#### RECORDED DATA:
^^^^^^^^^^^^^^^^
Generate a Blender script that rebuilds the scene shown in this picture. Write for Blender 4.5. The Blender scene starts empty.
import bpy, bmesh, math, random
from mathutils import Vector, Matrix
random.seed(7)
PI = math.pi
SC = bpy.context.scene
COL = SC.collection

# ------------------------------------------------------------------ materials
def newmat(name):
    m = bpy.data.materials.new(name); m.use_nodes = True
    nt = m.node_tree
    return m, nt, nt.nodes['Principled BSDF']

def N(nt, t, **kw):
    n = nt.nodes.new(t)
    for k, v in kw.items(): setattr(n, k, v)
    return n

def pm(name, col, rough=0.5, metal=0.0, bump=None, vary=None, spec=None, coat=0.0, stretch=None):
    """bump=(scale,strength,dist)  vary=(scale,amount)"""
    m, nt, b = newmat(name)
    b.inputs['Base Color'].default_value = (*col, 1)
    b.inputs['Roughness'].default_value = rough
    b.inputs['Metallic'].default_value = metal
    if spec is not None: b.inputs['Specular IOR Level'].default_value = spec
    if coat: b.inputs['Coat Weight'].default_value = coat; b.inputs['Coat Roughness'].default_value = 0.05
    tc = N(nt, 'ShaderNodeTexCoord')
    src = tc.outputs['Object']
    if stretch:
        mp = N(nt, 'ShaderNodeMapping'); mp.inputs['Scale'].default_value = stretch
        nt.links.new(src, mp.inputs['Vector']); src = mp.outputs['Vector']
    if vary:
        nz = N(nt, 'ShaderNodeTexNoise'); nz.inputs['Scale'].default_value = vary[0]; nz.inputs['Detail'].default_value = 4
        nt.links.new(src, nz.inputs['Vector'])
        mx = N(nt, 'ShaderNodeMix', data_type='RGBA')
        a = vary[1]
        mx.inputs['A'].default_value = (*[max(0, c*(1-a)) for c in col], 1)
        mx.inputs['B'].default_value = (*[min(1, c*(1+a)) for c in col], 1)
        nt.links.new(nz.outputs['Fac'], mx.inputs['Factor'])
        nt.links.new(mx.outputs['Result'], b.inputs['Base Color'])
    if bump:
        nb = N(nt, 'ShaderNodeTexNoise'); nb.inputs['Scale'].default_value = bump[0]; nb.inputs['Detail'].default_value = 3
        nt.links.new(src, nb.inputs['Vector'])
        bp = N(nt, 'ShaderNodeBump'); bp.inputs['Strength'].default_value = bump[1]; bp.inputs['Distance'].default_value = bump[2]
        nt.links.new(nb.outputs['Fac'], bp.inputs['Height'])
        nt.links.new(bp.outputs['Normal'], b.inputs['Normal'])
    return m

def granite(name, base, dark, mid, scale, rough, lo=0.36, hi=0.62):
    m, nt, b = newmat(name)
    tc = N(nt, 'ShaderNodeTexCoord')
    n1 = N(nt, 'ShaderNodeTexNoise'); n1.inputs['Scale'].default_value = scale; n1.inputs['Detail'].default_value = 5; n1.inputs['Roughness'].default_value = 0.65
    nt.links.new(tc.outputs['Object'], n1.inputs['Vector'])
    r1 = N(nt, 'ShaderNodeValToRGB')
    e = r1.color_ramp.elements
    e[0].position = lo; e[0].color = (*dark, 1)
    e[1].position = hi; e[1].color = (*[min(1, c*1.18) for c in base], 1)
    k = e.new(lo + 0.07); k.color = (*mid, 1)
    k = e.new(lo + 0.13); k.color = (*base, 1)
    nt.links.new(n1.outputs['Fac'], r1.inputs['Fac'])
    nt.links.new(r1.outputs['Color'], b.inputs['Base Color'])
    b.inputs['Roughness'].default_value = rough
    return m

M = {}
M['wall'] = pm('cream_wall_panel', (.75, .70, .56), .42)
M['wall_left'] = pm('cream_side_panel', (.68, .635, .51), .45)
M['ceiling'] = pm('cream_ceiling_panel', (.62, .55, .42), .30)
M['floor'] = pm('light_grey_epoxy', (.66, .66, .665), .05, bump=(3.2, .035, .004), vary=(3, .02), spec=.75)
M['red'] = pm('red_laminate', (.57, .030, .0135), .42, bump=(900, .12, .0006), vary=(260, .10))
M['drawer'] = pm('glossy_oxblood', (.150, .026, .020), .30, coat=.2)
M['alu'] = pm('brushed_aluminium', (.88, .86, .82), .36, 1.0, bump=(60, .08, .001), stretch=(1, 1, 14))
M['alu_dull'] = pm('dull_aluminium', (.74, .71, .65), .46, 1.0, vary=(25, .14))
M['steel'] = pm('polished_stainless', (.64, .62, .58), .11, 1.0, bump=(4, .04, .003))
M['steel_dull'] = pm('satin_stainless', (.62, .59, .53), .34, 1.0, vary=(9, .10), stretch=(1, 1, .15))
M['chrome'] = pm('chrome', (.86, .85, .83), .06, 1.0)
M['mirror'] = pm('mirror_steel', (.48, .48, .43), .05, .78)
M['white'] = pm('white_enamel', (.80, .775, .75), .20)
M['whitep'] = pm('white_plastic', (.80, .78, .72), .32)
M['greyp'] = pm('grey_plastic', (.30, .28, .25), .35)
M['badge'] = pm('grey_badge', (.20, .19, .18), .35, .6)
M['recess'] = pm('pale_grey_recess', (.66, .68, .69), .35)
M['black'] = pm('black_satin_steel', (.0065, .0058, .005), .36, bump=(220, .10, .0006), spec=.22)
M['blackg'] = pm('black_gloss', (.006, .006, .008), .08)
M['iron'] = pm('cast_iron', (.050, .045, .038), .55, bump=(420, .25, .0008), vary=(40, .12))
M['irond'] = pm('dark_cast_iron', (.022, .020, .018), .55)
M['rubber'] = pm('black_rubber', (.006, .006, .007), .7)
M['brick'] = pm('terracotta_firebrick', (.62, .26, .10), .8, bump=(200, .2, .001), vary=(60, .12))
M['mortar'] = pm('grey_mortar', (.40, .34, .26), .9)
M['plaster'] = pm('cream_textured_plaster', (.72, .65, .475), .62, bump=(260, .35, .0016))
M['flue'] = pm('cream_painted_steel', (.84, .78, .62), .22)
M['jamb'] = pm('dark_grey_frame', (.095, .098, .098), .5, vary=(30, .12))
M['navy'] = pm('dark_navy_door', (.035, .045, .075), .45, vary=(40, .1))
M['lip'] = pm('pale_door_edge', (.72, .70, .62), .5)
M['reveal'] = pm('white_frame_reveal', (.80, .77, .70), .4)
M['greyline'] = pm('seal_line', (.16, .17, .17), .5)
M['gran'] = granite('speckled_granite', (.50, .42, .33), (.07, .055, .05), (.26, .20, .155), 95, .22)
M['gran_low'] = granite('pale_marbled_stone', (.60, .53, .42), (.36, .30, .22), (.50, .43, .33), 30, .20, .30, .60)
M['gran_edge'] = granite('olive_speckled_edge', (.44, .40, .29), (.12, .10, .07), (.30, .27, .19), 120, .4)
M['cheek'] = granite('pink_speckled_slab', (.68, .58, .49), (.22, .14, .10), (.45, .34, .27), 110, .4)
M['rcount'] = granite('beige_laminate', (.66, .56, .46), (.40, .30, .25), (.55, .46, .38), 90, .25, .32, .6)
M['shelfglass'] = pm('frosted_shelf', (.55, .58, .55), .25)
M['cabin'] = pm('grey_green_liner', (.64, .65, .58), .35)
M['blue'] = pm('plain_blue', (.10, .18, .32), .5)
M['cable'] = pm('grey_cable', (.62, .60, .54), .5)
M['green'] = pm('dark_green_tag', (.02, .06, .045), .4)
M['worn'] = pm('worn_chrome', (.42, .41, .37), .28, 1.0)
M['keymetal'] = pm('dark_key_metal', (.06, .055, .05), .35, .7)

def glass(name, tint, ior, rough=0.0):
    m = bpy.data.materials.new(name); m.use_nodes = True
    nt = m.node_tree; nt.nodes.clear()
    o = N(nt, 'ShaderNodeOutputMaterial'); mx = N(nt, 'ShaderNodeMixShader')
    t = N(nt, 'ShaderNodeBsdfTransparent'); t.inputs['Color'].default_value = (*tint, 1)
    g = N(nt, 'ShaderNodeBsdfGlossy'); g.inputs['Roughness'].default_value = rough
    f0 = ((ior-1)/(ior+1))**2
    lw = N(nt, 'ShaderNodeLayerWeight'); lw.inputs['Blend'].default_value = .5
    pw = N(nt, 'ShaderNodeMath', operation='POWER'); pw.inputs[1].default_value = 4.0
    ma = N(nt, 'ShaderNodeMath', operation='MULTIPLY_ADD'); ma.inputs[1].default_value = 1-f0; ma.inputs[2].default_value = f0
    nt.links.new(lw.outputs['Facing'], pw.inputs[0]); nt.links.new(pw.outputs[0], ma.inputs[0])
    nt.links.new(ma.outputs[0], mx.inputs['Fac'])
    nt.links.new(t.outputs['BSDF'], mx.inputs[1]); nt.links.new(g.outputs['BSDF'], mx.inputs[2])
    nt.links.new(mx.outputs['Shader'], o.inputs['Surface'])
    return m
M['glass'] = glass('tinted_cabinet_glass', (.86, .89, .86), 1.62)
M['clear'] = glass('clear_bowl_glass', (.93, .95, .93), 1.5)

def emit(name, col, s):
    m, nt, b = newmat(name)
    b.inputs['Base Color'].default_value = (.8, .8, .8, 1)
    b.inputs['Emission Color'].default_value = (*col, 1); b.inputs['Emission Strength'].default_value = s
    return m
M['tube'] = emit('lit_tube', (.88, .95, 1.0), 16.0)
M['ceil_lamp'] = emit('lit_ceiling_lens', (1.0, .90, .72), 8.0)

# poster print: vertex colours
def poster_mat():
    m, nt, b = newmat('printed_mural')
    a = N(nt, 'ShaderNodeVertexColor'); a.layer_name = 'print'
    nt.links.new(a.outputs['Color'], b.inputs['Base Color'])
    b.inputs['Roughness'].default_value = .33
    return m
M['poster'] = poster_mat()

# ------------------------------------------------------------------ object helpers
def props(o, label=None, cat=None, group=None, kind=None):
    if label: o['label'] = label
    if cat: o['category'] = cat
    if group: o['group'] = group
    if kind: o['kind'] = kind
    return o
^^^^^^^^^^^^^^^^
#### DIRECTIVE:
In the material above, locate the line containing "M['wall'] = pm('cream_wall_panel', (.75, .70, .56), .42)" and the line containing "M['wall_left'] = pm('cream_side_panel', (.68, .635, .51), .45)". Transcribe exactly those two lines and every line between them, and nothing more.

#### RESULT FOR THIS EXERCISE:
M['wall'] = pm('cream_wall_panel', (.75, .70, .56), .42)
M['wall_left'] = pm('cream_side_panel', (.68, .635, .51), .45)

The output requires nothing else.